Antimatter quark composition
Antiquarks make up antimatter. They are the particles that make up antiprotons and antineutrons, which contain three antiquarks. Their symbol is as follows:
\[\text{Antimatter quark symbol} = \overline {qqq}\]
The composition of antiprotons and antineutrons is as follows:
Antiproton
As this has a charge of -1, the combined charge of the antiquarks that compose the antiproton must be -1. This requires two anti-up quarks and one anti-down quark.
\[\text{antiproton} = \overline{udu}\]
The antiproton charge is determined by the addition of the three antiquarks.
\[\text{antiproton charge} = -\frac{2}{3} + \frac{1}{3} -\frac{2}{3} = -1\]
The charge value indicates that you are dealing with an antiproton. Antiprotons and antineutrons can be classified as baryons, which consist of antiquarks with a baryon value of -1. See the following addition of the baryon numbers for the antiproton.
\[\text{antiproton} = -\frac{1}{3} -\frac{1}{3} -\frac{1}{3} = -1\]
A baryon number of -1 indicates that you are dealing with a baryon made up of antimatter.
Antineutron
As this has a charge of 0, the combined charge of the antiquarks must be zero. This requires two anti-down quarks and one anti-up quark.
\[\text{antineutron} = \overline{dud}\]
The addition of the charges of the three antiquarks is as follows:
\[\text{antineutron charge} = \frac{1}{3} - \frac{2}{3} + \frac{1}{3} = 0\]
The total charge indicates that you are dealing with an antineutron. Adding the antineutron’s baryon numbers must give you a value of -1.
\[\text{antineutron} = -\frac{1}{3} - \frac{1}{3} -\frac{1}{3} = -1\]
A baryon number of -1 indicates that you are dealing with a baryon made up of antimatter.

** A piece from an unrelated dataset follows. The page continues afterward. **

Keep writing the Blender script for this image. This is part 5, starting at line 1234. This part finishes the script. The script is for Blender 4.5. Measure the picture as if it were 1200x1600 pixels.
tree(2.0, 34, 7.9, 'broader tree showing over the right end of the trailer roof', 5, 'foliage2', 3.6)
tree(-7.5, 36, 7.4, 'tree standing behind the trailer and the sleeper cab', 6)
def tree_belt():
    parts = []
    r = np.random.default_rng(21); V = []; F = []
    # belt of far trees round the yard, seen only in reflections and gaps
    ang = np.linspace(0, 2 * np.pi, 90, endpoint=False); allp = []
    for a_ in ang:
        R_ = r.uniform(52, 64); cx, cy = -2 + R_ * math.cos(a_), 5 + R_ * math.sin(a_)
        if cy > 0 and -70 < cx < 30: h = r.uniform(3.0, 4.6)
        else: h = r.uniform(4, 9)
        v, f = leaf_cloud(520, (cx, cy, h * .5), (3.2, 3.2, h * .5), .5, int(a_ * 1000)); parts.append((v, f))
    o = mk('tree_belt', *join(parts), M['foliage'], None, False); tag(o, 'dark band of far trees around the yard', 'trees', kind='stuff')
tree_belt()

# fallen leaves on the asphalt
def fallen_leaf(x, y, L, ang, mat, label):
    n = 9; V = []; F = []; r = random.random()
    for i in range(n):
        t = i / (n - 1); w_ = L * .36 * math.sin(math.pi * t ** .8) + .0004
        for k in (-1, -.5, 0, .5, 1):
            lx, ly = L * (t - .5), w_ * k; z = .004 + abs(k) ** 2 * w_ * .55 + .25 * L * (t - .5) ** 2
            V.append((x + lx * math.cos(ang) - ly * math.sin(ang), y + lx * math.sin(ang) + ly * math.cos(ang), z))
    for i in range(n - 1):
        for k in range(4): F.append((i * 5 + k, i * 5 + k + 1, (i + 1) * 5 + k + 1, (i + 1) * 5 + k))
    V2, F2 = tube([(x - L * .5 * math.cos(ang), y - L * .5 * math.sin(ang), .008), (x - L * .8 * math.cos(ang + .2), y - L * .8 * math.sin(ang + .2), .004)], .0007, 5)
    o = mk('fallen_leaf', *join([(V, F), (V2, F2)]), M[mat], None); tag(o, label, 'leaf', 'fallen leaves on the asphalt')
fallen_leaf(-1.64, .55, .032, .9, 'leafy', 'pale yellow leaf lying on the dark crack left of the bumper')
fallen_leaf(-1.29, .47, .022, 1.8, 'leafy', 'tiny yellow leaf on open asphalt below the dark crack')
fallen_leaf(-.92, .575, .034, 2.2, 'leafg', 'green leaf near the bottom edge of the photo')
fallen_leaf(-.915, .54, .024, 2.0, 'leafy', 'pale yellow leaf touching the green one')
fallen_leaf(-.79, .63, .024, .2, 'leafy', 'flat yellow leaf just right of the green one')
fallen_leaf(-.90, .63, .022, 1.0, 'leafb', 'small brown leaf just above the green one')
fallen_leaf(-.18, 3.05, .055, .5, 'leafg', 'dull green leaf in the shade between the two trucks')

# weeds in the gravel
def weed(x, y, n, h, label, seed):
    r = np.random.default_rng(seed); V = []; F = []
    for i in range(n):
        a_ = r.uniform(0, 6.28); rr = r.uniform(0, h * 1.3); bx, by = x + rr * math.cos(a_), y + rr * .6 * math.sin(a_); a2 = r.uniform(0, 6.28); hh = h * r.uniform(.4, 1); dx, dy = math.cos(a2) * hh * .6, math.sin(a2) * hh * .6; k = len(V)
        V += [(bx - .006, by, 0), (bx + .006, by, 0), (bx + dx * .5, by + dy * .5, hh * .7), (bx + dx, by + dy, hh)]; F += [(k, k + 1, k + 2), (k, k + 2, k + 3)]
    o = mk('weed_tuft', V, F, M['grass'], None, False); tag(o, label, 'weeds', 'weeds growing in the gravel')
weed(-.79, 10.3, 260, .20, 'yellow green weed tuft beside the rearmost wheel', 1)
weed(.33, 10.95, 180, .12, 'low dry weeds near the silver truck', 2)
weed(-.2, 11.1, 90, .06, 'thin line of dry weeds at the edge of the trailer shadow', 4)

Figure 2. A proton and an antiproton’s quark composition. The antiproton has the same mass but a negative charge. Source: Manuel R. Camacho, StudySmarter.
Pion minus and kaon minus hadrons
Quarks can combine with antiquarks, creating a matter-antimatter duo. The pion minus and the kaon minus hadrons are two examples. The pion minus and the kaon minus are the results of the combination of an anti-up and a down quark.
- Pion minus: a combination of an anti-up quark with a charge of -⅔ and a down quark with a charge of -⅓ and thus a total charge of -1.
- Kaon minus: a combination of an anti-up quark with a charge of -⅔ and a strange quark with a charge of - ⅓ and thus a total charge of -1.
The pion plus and the kaon plus quarks have a baryon number of 0, indicating that they are a combination of matter and antimatter.
Antiquark - Key takeaways
- Antimatter consists of antiparticles such as antiquarks, which compose the antineutrons and antiprotons.
- Antiquarks have a charge value of -⅔ or + ⅓.
- A combination of three antiquarks composes an antineutron or an antiproton. Their respective charge is 0 or -1.
- There are also particles with a negative charge composed of quarks and antiquarks, which are called pion minus and kaon minus.